Saturday, August 21, 2010

How Friendship Sweetens Everything



As we ate the yummy omelette at Janet's, we talked about canning. Janet does all kinds of pickles, olives and her plum jam is legendary. She gave me a jar last year from small yellow plums that I opened in February, and it got me through the hardest part of winter. Serena had taken Janet and I to a roadside stand in Watsonville that had organic stone fruit. The day we went we found peaches and Black Amber plums. We were all very excited to do a batch of peach and basil preserve, the Patience Gray recipe.

One evening shortly after we had all canned our peaches and basil, Janet called with an idea: nectarine and lemon basil preserve. Janet, an exceptional landscape architect, had some lemon basil in her garden, and nectarines were just coming in to season.

Canning day was bright and sunny with a cool wind rising up off the ocean. We washed our jars, rims and lids, stood side by side and cut up the nectarines, measured out the sugar, and left the sugar and fruit to sit. I went into Janet's garden to take photographs in the late afternoon light. The light was caught in little puddles in the wild rose bush, sifting through the large fig leaves, illuminating arranged still lifes of beach rocks and low round bowls of succulents. Janet called through the kitchen window, "Come look at this!"

Inside, she was transferring the nectarines and sugar into a larger bowl. The bowl was upturned in her hands and the sun through the window illuminated a pool of pink, glistening sugar. Her smile, her rapt attention to this color, this moment, the beautiful confluence of ingredients: this is the presence Janet brings to her life that makes knowing her such a joy.

And this time together will be what I think of when I am home again in my new home, New York. I will recall this memory of California, of the place and the people that I miss so steadily. I will feel my love for my friends, family, place, and the love will fill my heart, like so much glistening, pink sugar in the bottom of the bowl.

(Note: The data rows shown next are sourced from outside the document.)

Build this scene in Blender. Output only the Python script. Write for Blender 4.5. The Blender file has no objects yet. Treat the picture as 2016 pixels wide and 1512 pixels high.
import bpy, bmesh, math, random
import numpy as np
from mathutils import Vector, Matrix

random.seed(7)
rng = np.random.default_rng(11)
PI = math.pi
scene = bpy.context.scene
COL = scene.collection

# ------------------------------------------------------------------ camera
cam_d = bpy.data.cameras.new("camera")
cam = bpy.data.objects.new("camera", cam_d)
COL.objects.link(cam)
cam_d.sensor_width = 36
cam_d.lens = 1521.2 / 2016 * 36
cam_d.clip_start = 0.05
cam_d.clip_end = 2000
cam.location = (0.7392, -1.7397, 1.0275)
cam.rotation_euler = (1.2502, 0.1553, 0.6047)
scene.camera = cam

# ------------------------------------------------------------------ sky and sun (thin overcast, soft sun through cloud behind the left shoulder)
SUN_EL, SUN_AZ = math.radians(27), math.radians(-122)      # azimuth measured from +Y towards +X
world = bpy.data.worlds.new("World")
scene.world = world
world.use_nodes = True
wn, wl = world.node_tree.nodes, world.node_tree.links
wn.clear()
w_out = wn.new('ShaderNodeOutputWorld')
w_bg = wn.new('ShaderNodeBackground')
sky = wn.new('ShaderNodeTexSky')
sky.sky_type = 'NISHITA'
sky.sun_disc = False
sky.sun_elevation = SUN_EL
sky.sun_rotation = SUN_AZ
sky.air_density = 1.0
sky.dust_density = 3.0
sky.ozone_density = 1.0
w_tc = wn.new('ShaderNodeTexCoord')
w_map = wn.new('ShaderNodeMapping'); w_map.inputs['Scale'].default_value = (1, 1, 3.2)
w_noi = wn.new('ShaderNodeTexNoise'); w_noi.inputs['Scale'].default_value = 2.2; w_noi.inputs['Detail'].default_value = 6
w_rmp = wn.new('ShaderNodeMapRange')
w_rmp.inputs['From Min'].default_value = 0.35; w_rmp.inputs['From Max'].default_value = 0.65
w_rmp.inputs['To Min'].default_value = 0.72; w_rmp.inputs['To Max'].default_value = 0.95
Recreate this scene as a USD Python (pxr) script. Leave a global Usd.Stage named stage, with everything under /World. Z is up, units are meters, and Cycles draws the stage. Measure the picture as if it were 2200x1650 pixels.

Janet's Nectarine and Lemon Basil Preserve:
Use a combination of ripe and slightly under ripe (harder) nectarines. Cut into chunks and put in bowl big enough to mix in sugar. Most canning recipes call for about equal parts sugar to fruit, we used less than that. For each cup of fruit, as 1/3-1/2 cup sugar. For each cup fruit, add two tablespoons lemon juice. Stir this mixture together and let sit overnight in fridge. The next day, cook at a simmer. Gently mash with potato masher. Do not boil or overcook. Leave some nectarine texture. Cook until you see it start to glisten and the fruit is starting to dissolve. You will see the "glisten" moment. It is like the difference between water and frozen water, obvious to the eye. It is then that the fruit and sugar have thoroughly united, or jelled. Swirl in lemon basil, one nice stalk for about four cups of fruit. Place a few leaves in bottom of each jar. Ladle fruit into sterile jars and water bath can for 10 minutes.
Good on toast and with yogurt. And very good with cheese, use it as you would a quince or fig jam with cheese.